Awards and Honors

 

AWARDS

Robert L. Stearns Award
Presented to 
Ward L. Churchill 
By the
University of Colorado
Alumni Association
May 12, 1988

Jean-Paul Sartre observed, “It is the obligation of the oppressed to challenged and break every rule of the oppressor, thus seizing control over his life and his destiny. This should not be viewed as a dynamic destruction, but of creation.” Few words better express the thrust of Ward Churchill’s career at the University of Colorado.

A scholar without proper credentials, Churchill has proceeded to carve himself a niche at the forefront of American Indian and indigenous studies over the past decade, as is attested to by his many books and essays, awards and invited lectures. An administrator without pedigree, he has demonstrated a unique ability to create and maintain programs which stand as national landmarks in allowing ethnic minority and educationally challenged youth access to a state flagship university. Himself a “marginal man,” his effort and concern have been unswervingly devoted to the more disenfranchised among us.

Ward Churchill represents the best things the University stands for: excellence, innovation, equality, industriousness and commitment to a positive vision of the future. By refusing to accept things as they were and are, he has done much to transform CU for the better. And, for this, we owe him a tremendous debt of gratitude.

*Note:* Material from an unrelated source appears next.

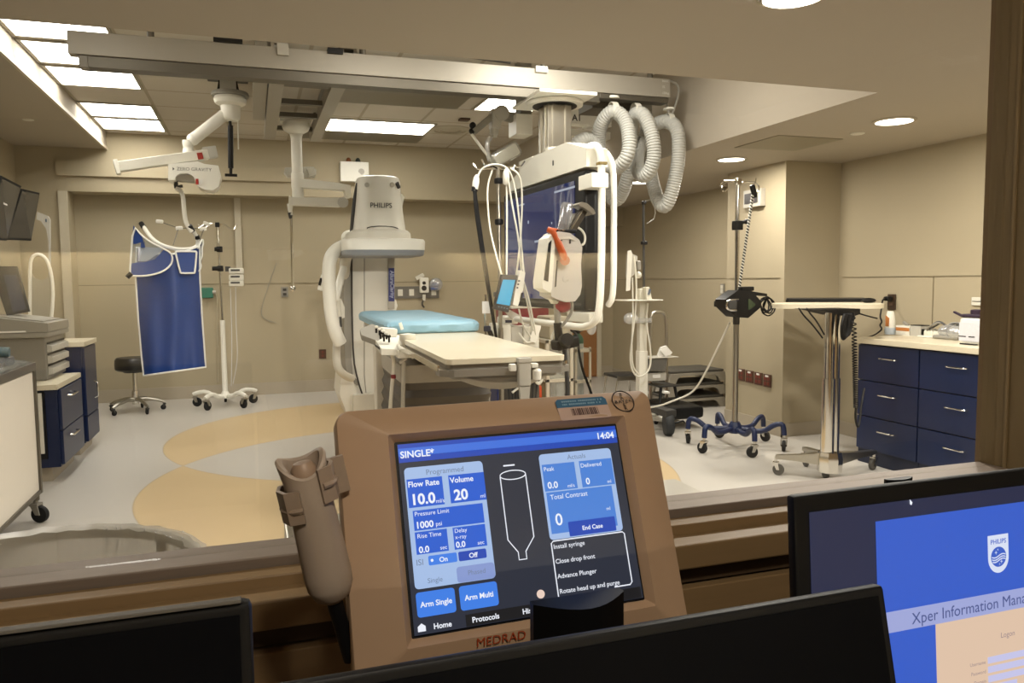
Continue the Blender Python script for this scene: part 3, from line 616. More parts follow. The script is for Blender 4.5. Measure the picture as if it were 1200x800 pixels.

For all of these reasons, the Robert L. Stearns Award could not be more appropriately bestowed.


Ward L. Churchill 
Selected Honors & Awards


  • Herd Award for Outstanding Undergraduate Teaching, University of Colorado Student Body, 2005.
  • Gustavus Myers Award for Outstanding Books on Human Rights, 2003 (for On the Justice of Roosting Chickens), Gustavus Myers Center for Human Rights, University of Arkansas, 2004.
  • Martin Luther King Colloquium of Scholars, King Center, Morehouse University, 2004.
  • Gustavus Myers Award for Outstanding Books on Human Rights, 1996 (for From a Native Son), Gustavus Myers Center for Human Rights, University of Arkansas, 1997.
  • Colorado Book Award Finalist in Nonfiction (for Since Predator Came), Colorado Society for the Book, Denver, 1995.
  • Gustavus Myers Award for Outstanding Books on Human Rights, 1993 (for Struggle for the Land), Gustavus Myers Center for Human Rights, University of Arkansas, 1994.
  • Teaching Excellence Award, Boulder Faculty Assembly, UC Boulder, 1994.
  • Gustavus Myers Award for Outstanding Books on the Subject of Intolerance in the United States, 1992 (for Fantasies of the Master Race), Gustavus Myers Center for Human Rights, University of Arkansas, 1993.
  • Doctor of Humane Letters, Honoris Causa, Alfred University, 1992.
  • Excellence in Social Science Writing Award, College of Arts and Sciences, UC Boulder, 1992.
  • Thomas Jefferson Award for Outstanding Service and Achievement, UC Boulder, 1990.
  • Gustavus Myers Award for Outstanding Books on the Subject of Intolerance in the United States, 1988 (for Agents of Repression), Gustavus Myers Center for Human Rights, University of Arkansas, 1989.
  • Annual Umoja Award for Staff Promotion of Cultural Diversity in Higher Education, Minority Student Coalition, UC Boulder, 1989.
  • Robert L. Stearns Award, UC Boulder, 1988.
  • President’s University Service Award, UC Boulder, 1987.

 

The Thomas Jefferson Award
Presented to 
Ward L. Churchill 
By the
University of Colorado

Sponsored by the Robert Earll McConnell Foundation, the Blair Endowment, and the University Alumni Association, this award honors a member of the staff whose life and work promote a Jeffersonian commitment to broad intellectual pursuits and the strong advancement of democratic principles.

Presented to Ward L. Churchill For his outstanding contributions to the University of Colorado at Boulder from 1978-1990 in the University Learning Center, the American Indian Studies program, the Educational Development Program, and the American Indian Educational Opportunity Program, and for his magnificent public service with the American Indian Movement of Colorado, the Native American Rights Fund, the Colorado Indian Education Association, as a delegate to working groups of the United Nations Commission on Human Rights, and with numerous other worthy causes.